Great Expectations also provides a limited number of monthly stipends for housing, as well as emergency funding – and after Davis needed to move, the program awarded her both.
"It feels like they saved my life in a way," Davis said.
Without that help, she said, "I think I would have dropped out of school because I would go back into that same cycle of realizing, 'Hey, I can't afford this.' "
Instead, Davis is now working on her bachelor's. After completing her associate's, she transferred to Virginia Commonwealth University where she's studying marketing. She also plans to pursue a master's degree in business administration.
"A national model for other states"
People who grew up in foster care are often navigating so many challenges in adulthood, college can feel out of reach.
According to data from the U.S. Census Bureau, in 2021, 10.5% of Americans had an associate's degree by age 25.
While there are no national numbers for former foster youth, state and regional studies have found they earn degrees at a lower rate.
An analysis of a 2011 study of three Midwestern states found only 3.7% of students who'd been in foster care completed an associate's degree by age 29 or 30. And a 2020 California study found 6% of these students finished two-year degrees by age 23 or 24.
The two-year graduation rate for the approximately 5,000 students who've gone through Great Expectations is higher than both those studies: 9.5%. (Great Expectations doesn't track the ages of their graduates.)
"Their students are graduating, they're getting degrees, and they're entering the workforce, and they're doing really well," said Allison Gilbreath, policy director of Voices for Virginia's Children, a nonprofit that advocates for young people and families.
While over a dozen other states have statewide initiatives to help foster youth complete college degrees, not a lot of them look like Great Expectations.
The Fostering Academic Achievement Nationwide network is a coalition of such programs. Founder Maddy Day said Great Expectations serves "as a national model for other states who wish to ensure that their students with experience in foster care have holistic support to navigate the transition to and through a community college system and beyond."
Great Expectations recently inspired Virginia lawmakers to fund more higher education support for these students. A new law ensures that current and former foster youth don't have to pay tuition or room and board at Virginia's public, four-year colleges. It took effect in July.
A rare program you can't age out of
Almost a third of youth who transition out of foster care report being homeless between the ages of 19 and 21, and 1 in 5 report being incarcerated, according to the latest data from the Annie E. Casey Foundation's KIDS COUNT Data Center.

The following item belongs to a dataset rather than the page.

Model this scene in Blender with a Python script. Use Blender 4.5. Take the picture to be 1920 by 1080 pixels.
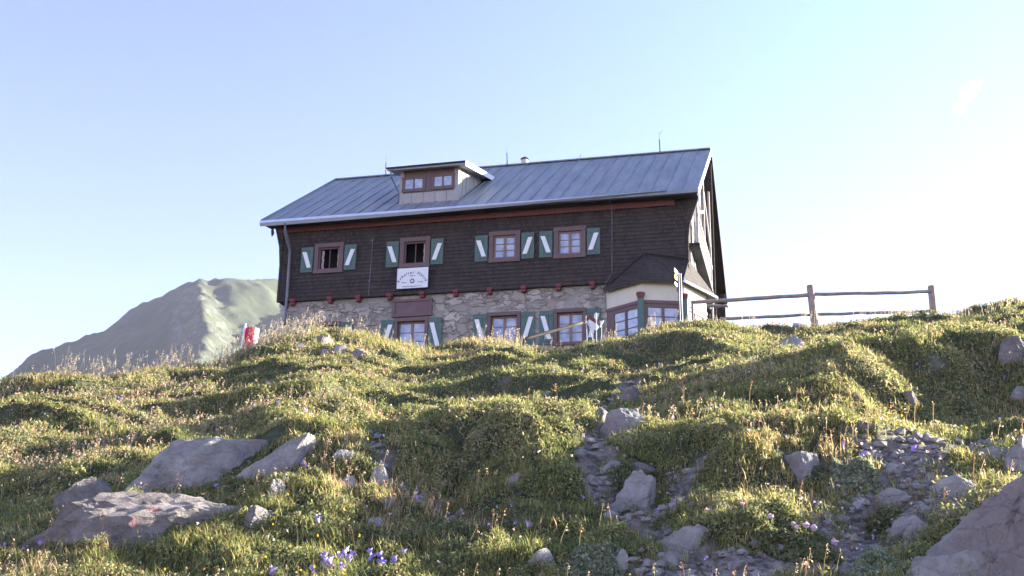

Gilbreath, of Voices for Virginia's Children, said that's why housing stipends – like the kind Great Expectations provides to some students – are especially critical.
"Housing is the foundation," Gilbreath said. "When you feel like you are in a safe housing situation that's stable, you can start to think about the bigger picture. You can start to think about: 'What do I want? What are my dreams? No one can dream when they don't have anywhere to sleep.' "
There are some federalprograms designed to support people who grew up in foster care as they enter adulthood – but you have to be younger than 25 or 26 or apply.
Those age limits aren't uncommon for programs that support former foster youth. It's why, as someone in her 30s, Keona Beamon worried she wouldn't qualify for Great Expectations.
Beamon, 35, spent most of her teenage years in foster care. At age 18, she said she became homeless. Today, with help from Great Expectations, Beamon is just two semesters from finishing her business administration degree at Richmond's Reynolds Community College.
She said she was relieved when she learned the program didn't have any age limits – the emotional support and financial help (including gift cards and a monthly housing stipend) have both helped her stay in school.
"Four hundred dollars really goes a long way, and then to actually give it to you for a whole year … it just was a really big blessing for me," Beamon said. "It's still a blessing for me."
Why it can be harder for current and former foster youth to get a degree
One of the biggest things Beamon said Great Expectations has taught her is how to accept help and support from other people, including the program's coaches.
Nathanael Okpych, of the University of Connecticut, said that lesson is key. He studies educational outcomes for people in foster care, and said there are a lot of reasons this population struggles to complete degrees. Among them: Students who have experienced family separations can have a difficult time trusting the adults and supports that are designed to help them through college in the first place.
"Some of them take on this kind of very guarded, self-reliant stance, which serves them well in other areas, but when they're in college, it's new. It's really difficult. It's not something that you can just muscle through on your own," Okpych explained. "You really need to rely on other people."
Beamon said she was close with her first Great Expectations coach, Martha Harper, who checked in with Beamon regularly and listened to her concerns about college and other personal matters.
"She was just a blessing to me," she explained. "Because without Great Expectations – or without Ms. Martha – I don't think I would have been able to come this far in school at all. I probably would've dropped out because of the pressure, the stress and never having nobody to talk to while trying to go to school."
Now, Beamon is developing a close relationship with a new coach, Karen Cole. Right before Thanksgiving, Beamon met with Cole on campus. Cole asked how she's feeling about the next semester's class load.
"I'm very confident, especially now that I'm almost done," Beamon replied.
She told Cole she just got accepted to a nearby HBCU, Virginia State University, where she plans to complete her bachelor's degree.
"I'm so happy, and so proud of you," Cole said.
In their meetings, which happen whenever Beamon needs to talk, Cole provides Beamon with regular encouragement – something Beamon didn't really experience growing up.
"People in the foster care system really need that push, that motivation," Beamon said. "And even though we know that we are good people, sometimes we need to hear it: 'You're doing a good job,' or 'You're doing better, congratulations.' "
Beamon said she did hear it from her Great Expectations coaches – and it made all the difference.